7. La question de la responsabilité individuelle est cruciale et doit être connue de tous : en cas de contamination d’un élève, on peut être poursuivi au pénal (cas dans lequel l’Etat ne se substitue pas au fonctionnaire). Certes nous avons une obligation de moyens et non de résultat, mais de nombreux témoignages d’enseignants ayant gardé les enfants de soignants concordent à nous alerter : il est impossible de faire respecter tous les protocoles sanitaires, on ne peut pas tout voir, on est démuni face aux défauts d’inhibition des enfants.
8. Tous les collègues ne sont pas jeunes et en bonne santé : refuser d’ouvrir les écoles c’est aussi protéger les collègues plus âgés et fragiles, ainsi que ceux pour qui il est beaucoup plus difficile de refuser au regard de leur statut (comme les AVS, les ATSEM, les agents municipaux…)
9. Il est particulièrement parlant que des syndicats de directeurs, de chefs d’établissement (cf. communiqué ID-FO) et même de DASEN (cf. communiqué du SIA) aient communiqué sur le fait que l’ouverture des écoles n’était pas souhaitable ni envisageable.

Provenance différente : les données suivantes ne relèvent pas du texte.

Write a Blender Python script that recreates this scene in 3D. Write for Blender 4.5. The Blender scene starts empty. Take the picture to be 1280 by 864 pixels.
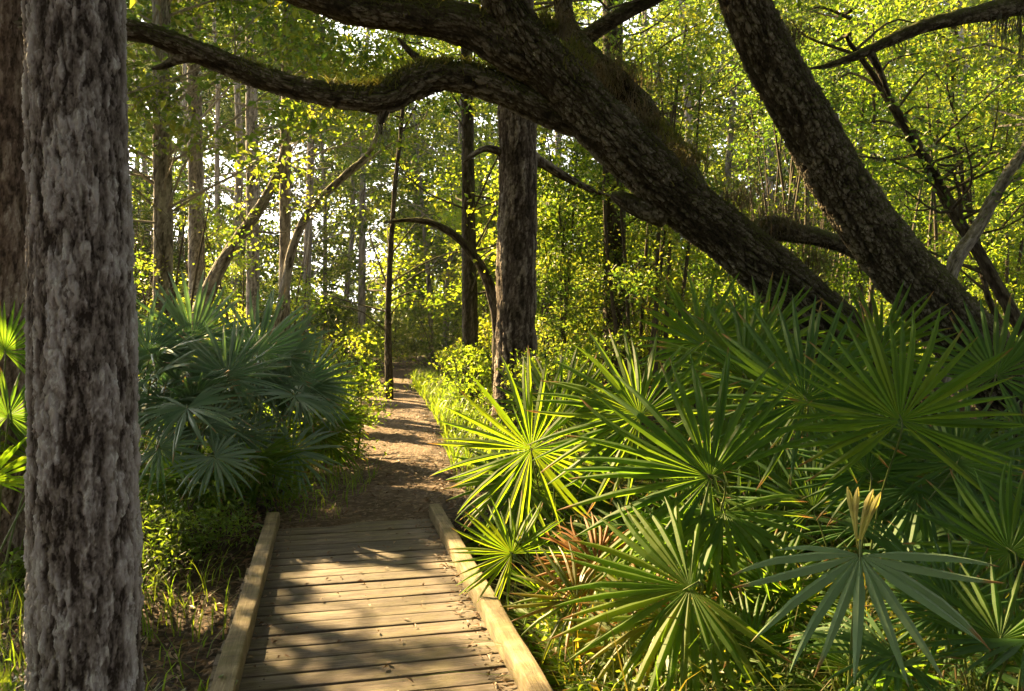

10. Nous avons tous dépensé beaucoup de temps et d’énergie pour mettre en place, avec nos seuls moyens personnels, des contenus pédagogiques à distance adapté à notre pédagogie, à notre progression, à nos élèves et au contexte matériel et sociologique de leurs familles. Dans le cas où nous serions contraints d’être présents sur les écoles alors qu’une majorité de nos élèves restent à leur domicile, ce fragile équilibre serait rompu et nos familles n’auraient d’autre choix que de se rabattre sur des propositions de contenus pédagogiques standardisés et pas forcément adapté. Ce qui engendrerait le décrochage en masse de ces élèves et une rupture du lien de confiance établi avec leur enseignant. Par ailleurs, demander à des enseignants de prendre en charge la continuité pédagogique d’élèves et de familles qu’ils ne connaissent pas paraît tout aussi contre-productif.

En conséquence, je propose que le conseil des maîtres adopte une motion adressée à notre hiérarchie qui liste tous les éléments rendant impossible, dangereuse et contre-productive la réouverture de l’école, et qui renvoie notre hiérarchie à sa responsabilité directe.

Par ailleurs, j’insiste sur le fait que c’est à l’IEN de fournir une organisation, comme le rappelle de nombreux syndicats. Ce n’est ni au directeur, ni aux équipes de fournir un protocole qui serait ensuite validé par l’IEN. Sinon c’est la responsabilité du directeur et des enseignants qui serait engagée. C’est pourquoi je refuse d’être à l’initiative d’un tel protocole sur l’école et refuserai de l’adopter et de le signer.